Pressão arterial de garotão, disse o doutor, que pediu a abertura das cortinas do bangalô e ficou diante de um paciente mal-humorado. Na manhã seguinte, fizeram uma trilha caipira e a esposa socializou, de novo, sem o comandante. Foi apenas no terceiro dia que ele cedeu. O homem aceitou ir até a piscina, mergulhou e foi pego de surpresa no fundo da sua despretensão. Imediatamente, enrolou-se na toalha e abriu caminho entre as pessoas. Caminhava em linha reta sem olhar para os lados. Foi seguido pela mulher, que notou algo estranho ainda no acesso da piscina.

À distância, ela chamou-o. Disse que estava perdido. Então, ele ergueu os olhos e leu numa placa: Hotel Fazenda Riachão. Estava nos limites da propriedade.

— Aonde você vai? A nossa cabana fica para lá.

— Mulher! Eu sei. Estou conhecendo o lugar. Conhecendo o lugar.

— Não parece.

Mas que diabos! Agora, podia se perder. Dar-se ao luxo de não levar mais a sério o sentido absoluto, a localização precisa, a orientação.

Poxa! Se começasse a falar, a mulher concordaria. Estava aposentado. Tinha ido pelo caminho possível. A patente almejada morrera em voos baixos demais. Com certeza, concordaria e um gosto de repetição seria deixado pela conversa. Por isso, ele ficou calado, entrou no bangalô e fechou todas as cortinas. O doutor foi chamado no dia seguinte.

— Pressão arterial de garotão — disse ele.

Mais enfadado do que nunca, o paciente agradeceu com uma cabeça ligeiramente inclinada.

— Que tal ir à piscina? Um banho de sol? Um mergulho? Seria bom.

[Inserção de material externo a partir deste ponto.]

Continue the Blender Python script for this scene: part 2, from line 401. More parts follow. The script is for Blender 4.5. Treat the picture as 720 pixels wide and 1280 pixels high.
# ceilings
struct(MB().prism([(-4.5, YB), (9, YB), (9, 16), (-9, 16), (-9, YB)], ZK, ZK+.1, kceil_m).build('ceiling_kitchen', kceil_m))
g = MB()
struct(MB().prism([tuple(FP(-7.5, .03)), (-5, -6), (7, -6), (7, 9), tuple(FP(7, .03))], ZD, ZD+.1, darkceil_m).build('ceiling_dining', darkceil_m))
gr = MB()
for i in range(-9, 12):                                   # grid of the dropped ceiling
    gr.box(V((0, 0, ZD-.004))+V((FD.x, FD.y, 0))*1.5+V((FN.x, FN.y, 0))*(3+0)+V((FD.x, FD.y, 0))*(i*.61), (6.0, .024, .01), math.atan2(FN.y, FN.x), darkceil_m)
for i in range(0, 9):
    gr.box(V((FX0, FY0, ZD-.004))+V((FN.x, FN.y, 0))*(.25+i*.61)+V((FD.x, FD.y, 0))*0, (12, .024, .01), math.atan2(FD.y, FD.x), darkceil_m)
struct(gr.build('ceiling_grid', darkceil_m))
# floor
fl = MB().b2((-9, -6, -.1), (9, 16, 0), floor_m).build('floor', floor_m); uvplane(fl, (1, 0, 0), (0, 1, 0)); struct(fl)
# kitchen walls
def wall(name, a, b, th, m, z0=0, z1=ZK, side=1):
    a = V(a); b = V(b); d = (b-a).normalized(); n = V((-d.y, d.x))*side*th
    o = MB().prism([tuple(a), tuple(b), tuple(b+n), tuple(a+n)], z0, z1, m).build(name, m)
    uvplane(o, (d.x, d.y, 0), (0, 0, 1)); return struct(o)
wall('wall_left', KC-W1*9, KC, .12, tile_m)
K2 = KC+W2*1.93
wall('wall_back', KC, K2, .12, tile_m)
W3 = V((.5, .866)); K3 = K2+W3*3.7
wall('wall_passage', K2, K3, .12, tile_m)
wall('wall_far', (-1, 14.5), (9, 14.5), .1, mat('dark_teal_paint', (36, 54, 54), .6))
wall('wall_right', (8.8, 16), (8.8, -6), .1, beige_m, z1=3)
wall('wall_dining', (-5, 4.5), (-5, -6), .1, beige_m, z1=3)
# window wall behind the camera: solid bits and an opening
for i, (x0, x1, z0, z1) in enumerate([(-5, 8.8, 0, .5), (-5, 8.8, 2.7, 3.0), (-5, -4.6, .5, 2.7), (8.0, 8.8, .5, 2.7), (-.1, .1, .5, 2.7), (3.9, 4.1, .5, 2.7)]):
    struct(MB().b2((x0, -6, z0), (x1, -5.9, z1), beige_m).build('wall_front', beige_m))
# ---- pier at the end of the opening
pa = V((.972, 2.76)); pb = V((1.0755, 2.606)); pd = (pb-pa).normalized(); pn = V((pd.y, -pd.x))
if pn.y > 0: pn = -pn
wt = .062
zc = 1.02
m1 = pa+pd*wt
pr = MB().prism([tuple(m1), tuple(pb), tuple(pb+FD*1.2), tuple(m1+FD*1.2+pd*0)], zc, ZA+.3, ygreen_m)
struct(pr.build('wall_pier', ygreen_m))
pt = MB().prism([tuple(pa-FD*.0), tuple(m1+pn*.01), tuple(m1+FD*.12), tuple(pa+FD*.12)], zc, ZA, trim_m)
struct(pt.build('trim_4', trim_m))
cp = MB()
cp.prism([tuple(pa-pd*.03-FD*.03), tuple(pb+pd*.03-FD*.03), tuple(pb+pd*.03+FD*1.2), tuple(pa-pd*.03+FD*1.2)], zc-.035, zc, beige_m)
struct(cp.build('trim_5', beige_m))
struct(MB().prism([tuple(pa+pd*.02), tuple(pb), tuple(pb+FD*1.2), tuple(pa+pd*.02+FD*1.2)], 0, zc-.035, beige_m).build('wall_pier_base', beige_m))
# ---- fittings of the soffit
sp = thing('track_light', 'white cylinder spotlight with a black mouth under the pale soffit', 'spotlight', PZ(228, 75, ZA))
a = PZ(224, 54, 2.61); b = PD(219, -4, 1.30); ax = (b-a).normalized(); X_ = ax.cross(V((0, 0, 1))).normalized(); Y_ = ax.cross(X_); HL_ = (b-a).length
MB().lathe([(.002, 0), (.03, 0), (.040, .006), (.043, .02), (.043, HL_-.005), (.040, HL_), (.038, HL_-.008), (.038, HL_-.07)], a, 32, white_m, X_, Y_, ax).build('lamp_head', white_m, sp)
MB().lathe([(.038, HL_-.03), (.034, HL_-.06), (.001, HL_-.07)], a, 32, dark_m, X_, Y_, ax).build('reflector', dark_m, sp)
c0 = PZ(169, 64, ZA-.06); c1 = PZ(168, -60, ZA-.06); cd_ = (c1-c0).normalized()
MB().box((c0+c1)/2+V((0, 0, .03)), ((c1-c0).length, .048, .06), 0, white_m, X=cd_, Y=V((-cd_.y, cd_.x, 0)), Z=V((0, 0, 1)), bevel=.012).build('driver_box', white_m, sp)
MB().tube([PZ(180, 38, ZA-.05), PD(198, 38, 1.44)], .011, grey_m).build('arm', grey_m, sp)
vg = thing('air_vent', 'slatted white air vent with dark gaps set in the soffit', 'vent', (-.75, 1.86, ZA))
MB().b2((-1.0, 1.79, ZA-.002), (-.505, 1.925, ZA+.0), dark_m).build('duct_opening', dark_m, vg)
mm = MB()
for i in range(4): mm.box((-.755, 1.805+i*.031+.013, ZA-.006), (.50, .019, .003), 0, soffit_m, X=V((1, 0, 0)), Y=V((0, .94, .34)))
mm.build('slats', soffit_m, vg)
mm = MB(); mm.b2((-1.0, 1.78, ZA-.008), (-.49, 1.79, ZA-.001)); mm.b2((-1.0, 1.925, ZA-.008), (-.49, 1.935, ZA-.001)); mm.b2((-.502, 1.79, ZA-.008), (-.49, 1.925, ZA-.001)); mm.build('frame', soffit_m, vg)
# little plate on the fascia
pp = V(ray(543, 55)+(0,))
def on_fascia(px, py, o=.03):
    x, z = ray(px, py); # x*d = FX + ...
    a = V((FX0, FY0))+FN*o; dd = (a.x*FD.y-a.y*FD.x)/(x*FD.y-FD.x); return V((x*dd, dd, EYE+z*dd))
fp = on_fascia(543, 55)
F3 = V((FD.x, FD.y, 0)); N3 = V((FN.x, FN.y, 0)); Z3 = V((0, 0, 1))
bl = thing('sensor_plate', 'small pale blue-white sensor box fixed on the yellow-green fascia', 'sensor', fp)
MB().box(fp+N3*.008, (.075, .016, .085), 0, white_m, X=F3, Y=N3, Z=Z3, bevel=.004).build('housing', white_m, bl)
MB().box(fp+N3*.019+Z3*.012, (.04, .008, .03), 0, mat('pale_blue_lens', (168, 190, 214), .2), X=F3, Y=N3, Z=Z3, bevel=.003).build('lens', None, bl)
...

Não, pensou. Ficaria no bangalô até o feriado acabar porque sabia: exigiriam cada vez mais. Com toda a certeza, as altitudes seriam cada vez maiores! Trampolim vermelho, arborismo, tirolesa.

Comentários

Jander Minesso disse…
O mundo não é pra quem quer ficar no próprio canto.
Nadia Coldebella disse…
Deus me livre da tirolesa. Tem coisas na vida que a gente só deve errar uma vez, tipo casamento e tirolesa.

Eu gostei muito da historia. Se fosse meu caso, seria parceira desse "brigadeiro".
Carla Dias disse…
Tem aventura que fica bem só na vontade...
Soraya Jordão disse…
Exigiriam cada vez mais… exatamente assim.
Zoraya Cesar disse…
A incapacidade que grupos têm de entender a necessidade de solidão, mesmo que por pouco tempo, é inexplicável. Depois de certa idade, a pessoa não quer mais ter de provar nada! Pobre comandante, carregando suas frustrações e sem poder mergulhar em paz.
Albir disse…
A ameaça de altitudes cada vez maiores é suficiente para desestimular o primeiro degrau. Melhor ficar rabugento.